In 1979, the IIE joined the White House and USIA to develop the Hubert H. Humphrey North-South Fellowships, which brings mid-career professionals in public service fields from developing countries and East Central Europe to the U.S. for a year of academic study.
The International Education Information Center opened at IIE's New York headquarters in the 1980s and new offices in Budapest and Hanoi were established in the 90s.
In 2008, IIE president Allan Goodman led the institute's first U.S. higher education delegation. Eleven delegates representing seven U.S. colleges and universities traveled to Southeast Asia to enhance and expand linkages with institutions in Thailand, Vietnam and Indonesia. IIE has since led U.S. higher education delegations to countries such as Brazil, China, Indonesia, India, Myanmar and Russia with the aim of expanding educational ties with the U.S.

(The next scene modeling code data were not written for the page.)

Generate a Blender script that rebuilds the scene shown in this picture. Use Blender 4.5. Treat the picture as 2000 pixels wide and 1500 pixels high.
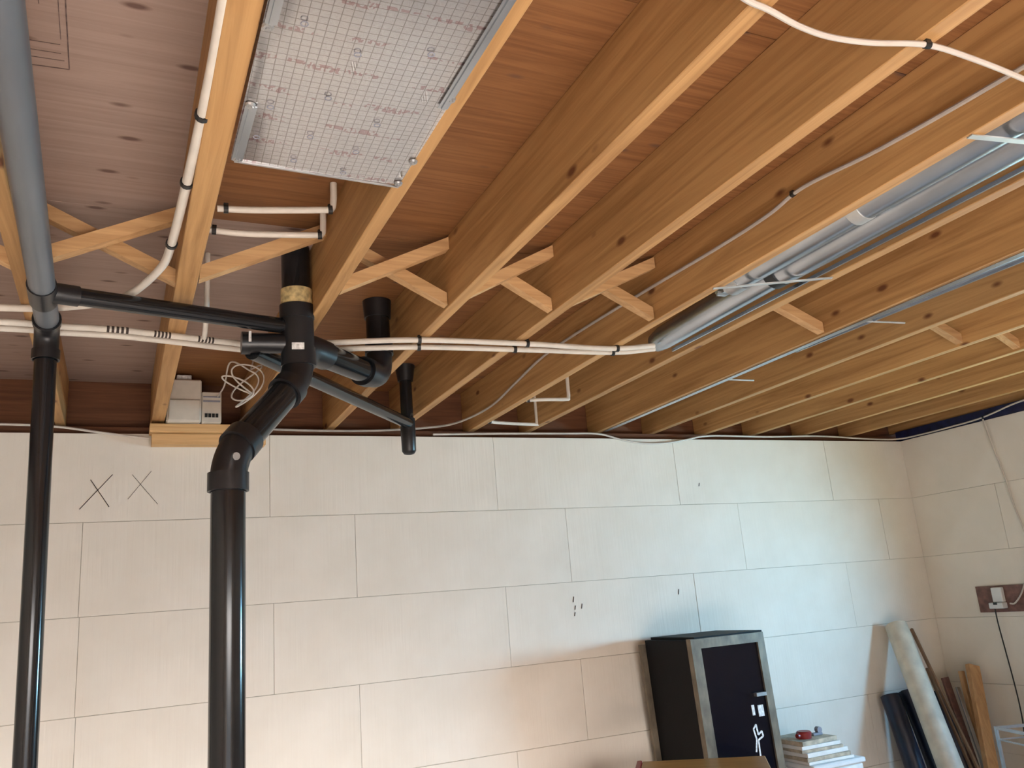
import bpy, bmesh, math, random
from mathutils import Vector, Matrix, Quaternion
random.seed(7)
for o in list(bpy.data.objects):
    bpy.data.objects.remove(o)
S = bpy.context.scene
COL = S.collection

# ------------------------------------------------------------------ camera
yaw, pitch, roll = 0.445596, 0.256449, -0.0812667
fwd = Vector((math.sin(yaw)*math.cos(pitch), math.cos(yaw)*math.cos(pitch), math.sin(pitch)))
rt = Vector((math.cos(yaw), -math.sin(yaw), 0)); up = rt.cross(fwd)
rt, up = math.cos(roll)*rt + math.sin(roll)*up, math.cos(roll)*up - math.sin(roll)*rt
cd = bpy.data.cameras.new('camera'); cam = bpy.data.objects.new('camera', cd); COL.objects.link(cam)
M = Matrix((rt, up, -fwd)).transposed().to_4x4(); M.translation = (0, 0, 1.6)
cam.matrix_world = M
cd.sensor_width = 36; cd.lens = 1636.71*36/2000; cd.clip_start = 0.02
S.camera = cam

# ------------------------------------------------------------------ world, lights, exposure
w = bpy.data.worlds.new('world'); S.world = w; w.use_nodes = True
bg = w.node_tree.nodes['Background']; bg.inputs[0].default_value = (0.75, 0.87, 1, 1); bg.inputs[1].default_value = 1.0
S.view_settings.view_transform = 'Standard'; S.view_settings.look = 'None'
S.view_settings.gamma = 1; S.view_settings.use_curve_mapping = False
S.view_settings.exposure = 0.0

def area(name, loc, direction, sx, sy, power, color, spread=180):
    l = bpy.data.lights.new(name, 'AREA'); l.shape = 'RECTANGLE'; l.size = sx; l.size_y = sy
    l.energy = power; l.color = color; l.spread = math.radians(spread)
    o = bpy.data.objects.new(name, l); COL.objects.link(o); o.location = loc
    o.rotation_euler = Vector(direction).to_track_quat('-Z', 'Y').to_euler()
    return o
WY0, WY1, WZ0, WZ1 = 1.95, 2.75, 1.2868, 1.6932          # small deep-set window in the right wall, just out of frame
area('window_daylight', (5.17, (WY0+WY1)/2, 1.49), (-1, 0.40, -0.14), .78, .39, 66, (0.15, 0.53, 1.0), 130)
area('window_lawn_bounce', (5.165, (WY0+WY1)/2, 1.49), (-1, 0.35, 0.55), .78, .39, 22, (0.88, 1.0, 0.36), 140)
area('overhead_door_daylight', (0.6, -3.05, 1.1), (-0.10, 1, -1.05), 2.7, 2.0, 650, (1.0, 0.93, 0.88), 100)

# ------------------------------------------------------------------ helpers
def mat(name):
    m = bpy.data.materials.new(name); m.use_nodes = True
    nt = m.node_tree; b = nt.nodes['Principled BSDF']
    return m, nt, b
def N(nt, t, **kw):
    n = nt.nodes.new(t)
    for k, v in kw.items():
        if k.startswith('i_'):
            n.inputs[k[2:].replace('_', ' ')].default_value = v
        else:
            setattr(n, k, v)
    return n
def simple(name, col, rough=0.5, metal=0.0, var=0.08, scale=18, bump=0.0, coat=0.0, stretch=(1, 1, 1)):
    m, nt, b = mat(name)
    b.inputs['Roughness'].default_value = rough; b.inputs['Metallic'].default_value = metal
    if coat: b.inputs['Coat Weight'].default_value = coat; b.inputs['Coat Roughness'].default_value = 0.08
    tc = N(nt, 'ShaderNodeTexCoord'); mp = N(nt, 'ShaderNodeMapping'); mp.inputs['Scale'].default_value = stretch
    nz = N(nt, 'ShaderNodeTexNoise'); nz.inputs['Scale'].default_value = scale; nz.inputs['Detail'].default_value = 5
    nt.links.new(tc.outputs['Object'], mp.inputs[0]); nt.links.new(mp.outputs[0], nz.inputs['Vector'])
    cr = N(nt, 'ShaderNodeValToRGB')
    c = Vector(col)
    cr.color_ramp.elements[0].color = (*[max(0, x*(1-var*2)) for x in c], 1); cr.color_ramp.elements[0].position = 0.3
    cr.color_ramp.elements[1].color = (*[min(1, x*(1+var)) for x in c], 1); cr.color_ramp.elements[1].position = 0.7
    nt.links.new(nz.outputs[0], cr.inputs[0]); nt.links.new(cr.outputs[0], b.inputs['Base Color'])
    if bump:
        bp = N(nt, 'ShaderNodeBump'); bp.inputs['Strength'].default_value = bump; bp.inputs['Distance'].default_value = 0.002
        nt.links.new(nz.outputs[0], bp.inputs['Height']); nt.links.new(bp.outputs[0], b.inputs['Normal'])
    return m
def wood(name, dark, light, grain, knot=(0.10, 0.035, 0.015), knotscale=(5, 2.2, 5), knotsize=0.13, rough=0.6, waviness=1.0, var=0.15):
    """grain = per-axis noise stretch in object space (small value = along the grain)."""
    m, nt, b = mat(name); b.inputs['Roughness'].default_value = rough
    b.inputs['Specular IOR Level'].default_value = 0.3
    tc = N(nt, 'ShaderNodeTexCoord'); oi = N(nt, 'ShaderNodeObjectInfo')
    off = N(nt, 'ShaderNodeVectorMath', operation='SCALE'); off.inputs['Scale'].default_value = 37.0
    cmb = N(nt, 'ShaderNodeCombineXYZ')
    for i in range(3): nt.links.new(oi.outputs['Random'], cmb.inputs[i])
    nt.links.new(cmb.outputs[0], off.inputs[0])
    add = N(nt, 'ShaderNodeVectorMath', operation='ADD')
    nt.links.new(tc.outputs['Object'], add.inputs[0]); nt.links.new(off.outputs[0], add.inputs[1])
    mp = N(nt, 'ShaderNodeMapping'); mp.inputs['Scale'].default_value = grain; nt.links.new(add.outputs[0], mp.inputs[0])
    nz = N(nt, 'ShaderNodeTexNoise'); nz.inputs['Scale'].default_value = 1.0; nz.inputs['Detail'].default_value = 6
    nz.inputs['Roughness'].default_value = 0.62; nz.inputs['Distortion'].default_value = waviness
    nt.links.new(mp.outputs[0], nz.inputs['Vector'])
    cr = N(nt, 'ShaderNodeValToRGB')
    cr.color_ramp.elements[0].position = 0.33; cr.color_ramp.elements[0].color = (*dark, 1)
    cr.color_ramp.elements[1].position = 0.62; cr.color_ramp.elements[1].color = (*light, 1)
    nt.links.new(nz.outputs[0], cr.inputs[0])
    # knots
    mk = N(nt, 'ShaderNodeMapping'); mk.inputs['Scale'].default_value = knotscale; nt.links.new(add.outputs[0], mk.inputs[0])
    vo = N(nt, 'ShaderNodeTexVoronoi'); vo.inputs['Scale'].default_value = 1.0; nt.links.new(mk.outputs[0], vo.inputs['Vector'])
    kr = N(nt, 'ShaderNodeValToRGB'); kr.color_ramp.elements[0].position = knotsize*0.45; kr.color_ramp.elements[0].color = (1, 1, 1, 1)
    kr.color_ramp.elements[1].position = knotsize; kr.color_ramp.elements[1].color = (0, 0, 0, 1)
    nt.links.new(vo.outputs['Distance'], kr.inputs[0])
    mx = N(nt, 'ShaderNodeMix', data_type='RGBA'); nt.links.new(kr.outputs[0], mx.inputs['Factor'])
    nt.links.new(cr.outputs[0], mx.inputs['A']); mx.inputs['B'].default_value = (*knot, 1)
    hs = N(nt, 'ShaderNodeHueSaturation'); nt.links.new(mx.outputs['Result'], hs.inputs['Color'])
    mr = N(nt, 'ShaderNodeMapRange'); mr.inputs['To Min'].default_value = 1-var; mr.inputs['To Max'].default_value = 1+var
    nt.links.new(oi.outputs['Random'], mr.inputs[0]); nt.links.new(mr.outputs[0], hs.inputs['Value'])
    nt.links.new(hs.outputs[0], b.inputs['Base Color'])
    bp = N(nt, 'ShaderNodeBump'); bp.inputs['Strength'].default_value = 0.15; bp.inputs['Distance'].default_value = 0.002
    nt.links.new(nz.outputs[0], bp.inputs['Height']); nt.links.new(bp.outputs[0], b.inputs['Normal'])
    return m

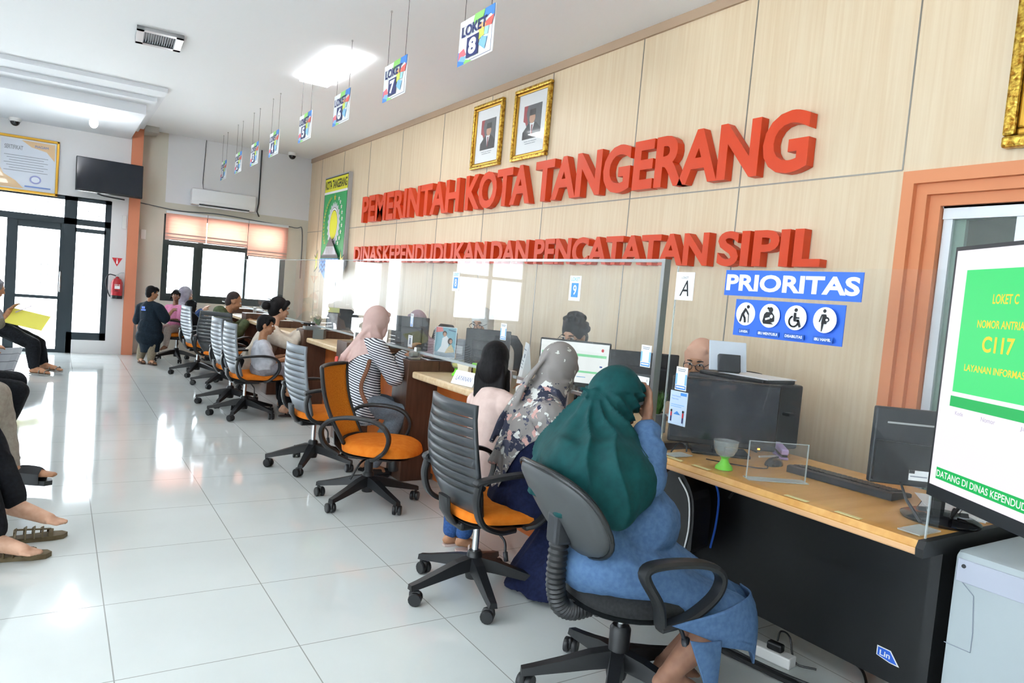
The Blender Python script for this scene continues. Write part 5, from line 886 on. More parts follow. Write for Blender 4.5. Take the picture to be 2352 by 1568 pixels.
def arms(bm, J, s, k=0, lo=True, up=True, r=(.050,.041,.030)):
    for sd in 'lr':
        if up: caps(bm,J[sd+'sh'],r[0]*s+k,J[sd+'el'],r[1]*s+k)
        if lo: caps(bm,J[sd+'el'],r[1]*s*.95+k,J[sd+'wr'],r[2]*s+k)
def legs(bm, J, s, k=0, lo=True, up=True, end=1.0, r=(.082,.056,.036)):
    for sd in 'lr':
        if up: caps(bm,J[sd+'hip'],r[0]*s+k,J[sd+'kn'],r[1]*s+k)
        if lo: p = J[sd+'kn'].lerp(J[sd+'an'],.3); e = J[sd+'kn'].lerp(J[sd+'an'],end); caps(bm,J[sd+'kn'],r[1]*s+k,p,r[1]*s*1.02+k); caps(bm,p,r[1]*s*1.02+k,e,(r[2]+(1-end)*.02)*s+k)
def body(t, J, s, skin, vox=.011, hands=True, toes=False, nrm=None, calf=0):
    b = NB(); torso(b,J,s*.94); head(b,J,s); arms(b,J,s*.95); legs(b,J,s*.95)
    for sd in 'lr':
        if calf: q = J[sd+'kn'].lerp(J[sd+'an'],.32); caps(b,J[sd+'kn'],.058,q,calf+.008); caps(b,q,calf+.008,J[sd+'kn'].lerp(J[sd+'an'],.9),.036)
        w = J[sd+'wr']; tip = J.get(sd+'hd', w+(w-J[sd+'el'])); n = (nrm or {}).get(sd, V((0,0,-1))); hand(b,w,tip,n,s,J.get('curl',.5),1 if sd=='l' else -1)
        foot(b,J[sd+'an'],J[sd+'to'],s,toes)
    return blob('body',b,skin,t,vox,2)
def shirt(t, J, s, m, k=.014, sleeve=1.0, vox=.011, name='shirt', low=-.10, extra=None, belly=0, sm=3):
    b = NB(); torso(b,J,s,k,low,belly)
    for sd in 'lr':
        if sleeve <= .5: caps(b,J[sd+'sh'],.053*s+k,J[sd+'sh'].lerp(J[sd+'el'],sleeve*2),.050*s+k*1.6)
        else:
            caps(b,J[sd+'sh'],.052*s+k,J[sd+'el'],.046*s+k); e = J[sd+'el'].lerp(J[sd+'wr'],(sleeve-.5)*1.8); caps(b,J[sd+'el'],.046*s+k,e,.036*s+k)
    if extra: extra(b)
    return wrinkle(blob(name,b,m,t,vox,sm),.005*s,8,(J['chest']-J['pel']).cross(axes(J))+V((0,0,.4)),.4)
def trousers(t, J, s, m, k=.012, end=.92, vox=.011, name='trousers'):
    b = NB(); ell(b,J['pel']-V((0,0,.02)),(.135*s+k,.135*s+k,.10*s+k)); legs(b,J,s,k,end=end); return wrinkle(blob(name,b,m,t,vox,3),.0045*s,9,(.3,0,1),.45)
def shoe(t, an, to, m, s=1, name='shoe', sandal=False):
    an, to = V(an), V(to); d = to-an; d.z = 0; L = d.length+.06*s; d.normalize(); x = d.cross(V((0,0,1))); z0 = min(an.z-.065*s,to.z-.03*s); b = NB()
    o = V((an.x,an.y,max(.001,z0)))-d*.045*s; pr = [(0,-.022),(.03,-.033),(.12,-.036),(.20,-.046),(.25,-.034),(.265,0),(.25,.032),(.20,.042),(.12,.034),(.03,.033),(0,.022)]; sc = L/.235
    prism(b,[(p[0]*sc*.88,p[1]*s) for p in pr],o,d,x,V((0,0,1)),.016*s)
    if sandal:
        for q in (.12,.19): tube(b,[o+d*q*sc+x*.04*s+V((0,0,.012)),o+d*q*sc+x*.03*s+V((0,0,.05*s)),o+d*(q+.01)*sc+V((0,0,.066*s)),o+d*q*sc-x*.03*s+V((0,0,.05*s)),o+d*q*sc-x*.04*s+V((0,0,.012))],.012*s,6,flat=.4)
        return put(name,b,m,t,30)
    caps(b,an-V((0,0,.02*s)),.04*s,to,.032*s); return put(name,b,m,t,40)
def short_hair(t, J, s, m=None, k=0, low=0.0, fringe=True, vox=.007, rough=0):
    f,l,u,M = head_frame(J); c = J['head']; P = lambda x,y,z: c+(f*x+l*y+u*z)*s; b = NB()
    ell(b,P(-.022,0,.040),V((.096+k,.080+k,.096+k))*s,M); ell(b,P(-.055,0,-.02-low),V((.058+k,.070+k,.075))*s,M)
    if fringe: ell(b,P(.048,0,.092),V((.048,.062,.030))*s,M); [caps(b,P(.085,y,.085),.014*s,P(.094,y*1.15,.045),.008*s,8) for y in (-.045,-.022,0,.022,.045)]; [caps(b,P(.03,.074*q,.05),.02*s,P(.02,.079*q,.005),.010*s,8) for q in (-1,1)]
    if rough:
        r = random.Random(3)
        for i in range(60):
            a = r.uniform(0,2*PI); e = r.uniform(-.1,1.3); v = V((math.cos(a)*math.cos(e),math.sin(a)*math.cos(e),math.sin(e)))
            if v.x > .35 and v.z < .75: continue
            ell(b,P(-.02+v.x*.10,v.y*.085,.045+v.z*.105),.022*s,None,8,6)
    return blob('hair',b,m or HAIR,t,vox,2)
def veil(t, J, s, m, hem=.30, front=.22, side=.20, folds=(9,.008), back=.02, wid=1.0, vox=.009, open_=.034, name='headscarf', peak=0, dome=(.108,.090,.116), extra=None, tie=.078, ease=1.0, k=.036, arm=.62, hemf=None, shoulder=True, fan=None, poncho=None):
    """wrapped scarf: dome round the head, cape over shoulders and back, cut along a hem"""
    f,l,u,M = head_frame(J); c = J['head']; P = lambda x,y,z: c+(f*x+l*y+u*z)*s; b = NB()
    ell(b,P(-open_+.006,0,.022),V(dome)*s,M,24,16); ell(b,P(-.030,0,-.045),V((.085,.082,.085))*s,M,20,12); ell(b,P(.030,0,-.105),V((.052,.055,.032))*s,M,16,8)
    for q in (-1,1): caps(b,P(.030,.066*q,.06),.020*s,P(.044,.058*q,-.075),.024*s)
    caps(b,P(.046,.045,.092),.02*s,P(.046,-.045,.092),.02*s)
    bl = axes(J); bf = bl.cross(V((0,0,1))).normalized(); nk = J['neck']; chest = J['chest']
    if poncho:                                           # cape given as (height, back, front, half width) round the neck
        pr = poncho; sp_ = spline([(q[0],q[1],q[2]) for q in pr],5); sw_ = spline([(q[0],q[3],0) for q in pr],5)
        loft(b,[[nk+V((0,0,p_.x))+bf*((p_.z+p_.y)/2+math.copysign(abs(math.cos(q))**.8,math.cos(q))*(p_.z-p_.y)/2)+bl*(math.copysign(abs(math.sin(q))**.72,math.sin(q))*w_.y) for q in (2*PI*z/60 for z in range(60))] for p_,w_ in zip(sp_,sw_)])
    else:
        torso(b,J,s,k,top=shoulder); rings = []; n = 40; base = P(-.025,0,-.06); n0 = nk-V((0,0,.05*s))
        for i in range(6):                                   # nape to shoulders
            w = i/5; cc = base.lerp(n0,w)-bf*back*.6*w*s; rings.append([cc+bf*(math.cos(q)*(tie+.045*w)*s)+bl*(math.sin(q)*(tie+.075*w*w)*s) for q in (2*PI*z/n for z in range(n))])
        loft(b,rings)
        for sd in 'lr':
            if shoulder: caps(b,J[sd+'sh'],.056*s+k,J[sd+'sh'].lerp(J[sd+'el'],arm),.052*s+k); caps(b,nk+V((0,0,.02*s)),.07*s,J[sd+'sh'],.055*s+k)
    if extra: extra(b,P,f,l,u,bf,bl)
    o = blob(name,b,m,t,vox,3); me = o.data; bm = bmesh.new(); bm.from_mesh(me); r = []
    ctr = nk.lerp(chest,.4)
    def lim(co):
        d = co-ctr; q = math.atan2(d.dot(bl),d.dot(bf)); cs = math.cos(q); bk = (1-cs)/2
        return (front+(hem-front)*bk+(side-(front+hem)/2)*(1-abs(cs))+peak*max(0,-cs)**3)*s if hemf is None else hemf(d.dot(bf),d.dot(bl),cs)*s
    for v in bm.verts:                                   # folds fanning from the neck
        h = nk.z-v.co.z
        if h > -.02*s:
            d = v.co-ctr; q = math.atan2(d.dot(bl),d.dot(bf)); w = min(1,max(0,(h+.02*s)/(.16*s))); v.co += v.normal*(folds[1]*s*w*(math.sin(folds[0]*q+1.5*math.sin(2*q)+h*5)+.55*math.sin(folds[0]*1.9*q+2+h*9)))
    if fan:
        kp = P(*fan[0])
        for v in bm.verts:
            d = v.co-kp; L = d.length; th = math.atan2(d.dot(bf),-d.z+.03)+.5*math.atan2(d.dot(bl),-d.z+.05); w = min(1,max(0,(L-.03)/.07))*(.45+.55*max(0,min(1,.5-1.6*d.dot(bf)))) if v.co.z < kp.z+.01 else 0
            a = th*fan[2]+2.2*noise.noise(v.co*5); v.co += v.normal*(fan[1]*w*(1.35-2.1*abs(math.sin(a))**.7+.5*math.sin(th*fan[2]*.43+1)))
    low = [f_ for f_ in bm.faces if nk.z-f_.calc_center_median().z > lim(f_.calc_center_median())]
    bmesh.ops.delete(bm,geom=low,context='FACES')
    for it in range(6):
        ed = {}
        for e in bm.edges:
            if e.is_boundary:
                for a,c_ in ((e.verts[0],e.verts[1]),(e.verts[1],e.verts[0])): ed.setdefault(a,[]).append(c_.co.copy())
        for v,ns in ed.items():
            if len(ns) == 2: v.co = v.co*.4+(ns[0]+ns[1])*.3
    bm.to_mesh(me); bm.free(); md = o.modifiers.new('thickness','SOLIDIFY'); md.thickness = .004; md.offset = -1
    return o
def person(name_label, J, world=True, grp=None):
    p = J['pel']; return thing('person',name_label,'person',(p.x,p.y,0),world=True,group=grp)
def stripes(name,d,per,c1,c2):
    m = mat(name,c1,.8); tc = nd(m,'ShaderNodeTexCoord'); dt = nd(m,'ShaderNodeVectorMath',operation='DOT_PRODUCT'); dt.inputs[1].default_value = tuple(V(d).normalized()/per); lk(m,tc.outputs['Object'],dt.inputs[0])
    fr = nd(m,'ShaderNodeMath',operation='FRACT'); lk(m,dt.outputs['Value'],fr.inputs[0]); lt = nd(m,'ShaderNodeMath',operation='LESS_THAN'); lt.inputs[1].default_value = .45; lk(m,fr.outputs[0],lt.inputs[0])
    mx = nd(m,'ShaderNodeMix',data_type='RGBA'); mx.inputs[6].default_value = lin(c1); mx.inputs[7].default_value = lin(c2); lk(m,lt.outputs[0],mx.inputs[0]); lk(m,mx.outputs[2],bsdf(m).inputs['Base Color']); return m
def cloth(name,c1,c2,ns=60,rough=.85,bump=.1): return noisy(name,c1,c2,(1,1,1),ns,rough,3,bump,spec=.2)
def floor_feet(J, z=.07):
    for sd in 'lr': J[sd+'an'].z = z; J[sd+'to'].z = .03
    return J
DENIM = cloth('denim_blue','4A678C','557399',60,.85,.06); NAVYC = cloth('navy_cloth','141A36','1C2444'); BLACKC = cloth('black_trouser_cloth','101216','1B1E24'); GREENC = cloth('dark_green_cloth','0F4042','124A4B',30,.7,.0)
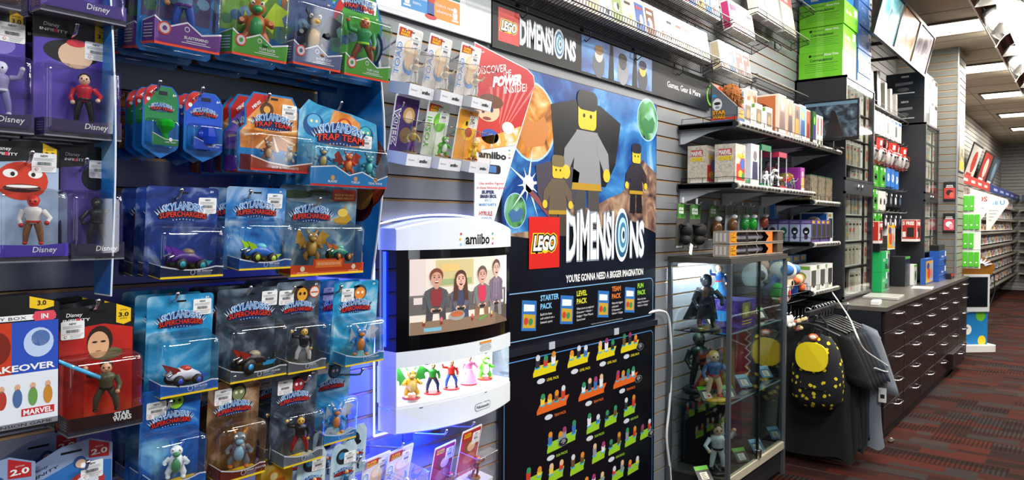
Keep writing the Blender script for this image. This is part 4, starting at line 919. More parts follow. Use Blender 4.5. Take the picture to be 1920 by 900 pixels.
# pegs: clips and chrome tips seen between the packs
pegs = [(300, 160, -.29, 'over the green crystal pack'), (380, 172, -.29, 'over the blue crystal pack'), (505, 183, -.29, 'over the orange topped pack'), (640, 198, -.29, 'over the triple pack'),
        (340, 364, -.30, 'over the dark blue vehicle pack'), (470, 366, -.30, 'over the blue wave pack'), (600, 378, -.29, 'over the wide orange base pack'), (333, 560, -.31, 'over the pale blue speeder pack'), (470, 546, -.30, 'over the storm grey pack'),
        (552, 546, -.30, 'over the orange badge pack'), (640, 542, -.28, 'over the sky blue feathered pack'), (580, 712, -.30, 'over the narrow slate pack'), (680, 697, -.28, 'bare in the blue light beside the display'),
        (145, 55, -.30, 'over the spotted figure pack'), (60, 296, -.31, 'over the red block head pack'), (163, 306, -.29, 'over the dark rider pack'), (184, 575, -.32, 'over the red boxed pack'), (165, 874, -.29, 'through the front blue-grey pack'), (10, 590, -.33, 'over the boxed game pack at the left edge'),
        (320, 764, -.32, 'over the bright blue one-eyed pack'), (440, 715, -.31, 'over the brown earthy pack'), (675, 862, -.28, 'over the frosty flat packs')]
for px, py, Y, l in pegs:
    p = P(px, py, Y=Y); peg(p.x, p.z - .045, -Y, 'chrome peg hook %s' % l)
# ------------------------------------------------------------------ clear boxed figures on pegs
GA = 'clear boxed figures on pegs'
def amiibo_text(g, x, z, h, y, lay=2, col=BLACK, dots=True):
    g.text('amiibo', x, z, h, m(col, .4), lay, y, bold=.03)
    w = h * 4.2
    if dots:
        for s, cs in ((-1, ('#e8401f', '#f2d01a', '#8fd0f0')), (1, ('#1fb8a0', '#f2c81a', '#e0207a'))):
            for q, c in enumerate(cs): g.art(circ(x + s * w * (.60 + .02 * (q == 1)), z + h * (1.0 - .5 * q), h * .13, n=8), m(c, .4), lay, y)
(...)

In the 2010s, the institute established the IIE Centers of Excellence and launched the Emergency Student Fund (ESF). In 2011, IIE hosted the first in a series of conferences in Iraq designed to engage key stakeholders in advancing higher education discussions and development efforts in Iraq.
In 2012, IIE began administering the government of Brazil's Scientific Mobility Program, which provides scholarships to Brazilian undergraduate students primarily in the science, technology, engineering, and math (STEM) fields. IIE brought together delegates from 15 countries and the EU in Washington, DC, for the 2012 International Education Summit on the Occasion of the G8, to discuss national priorities and educational cooperation among nations.
In 2024, it was designated as an "undesirable organization" by Russian.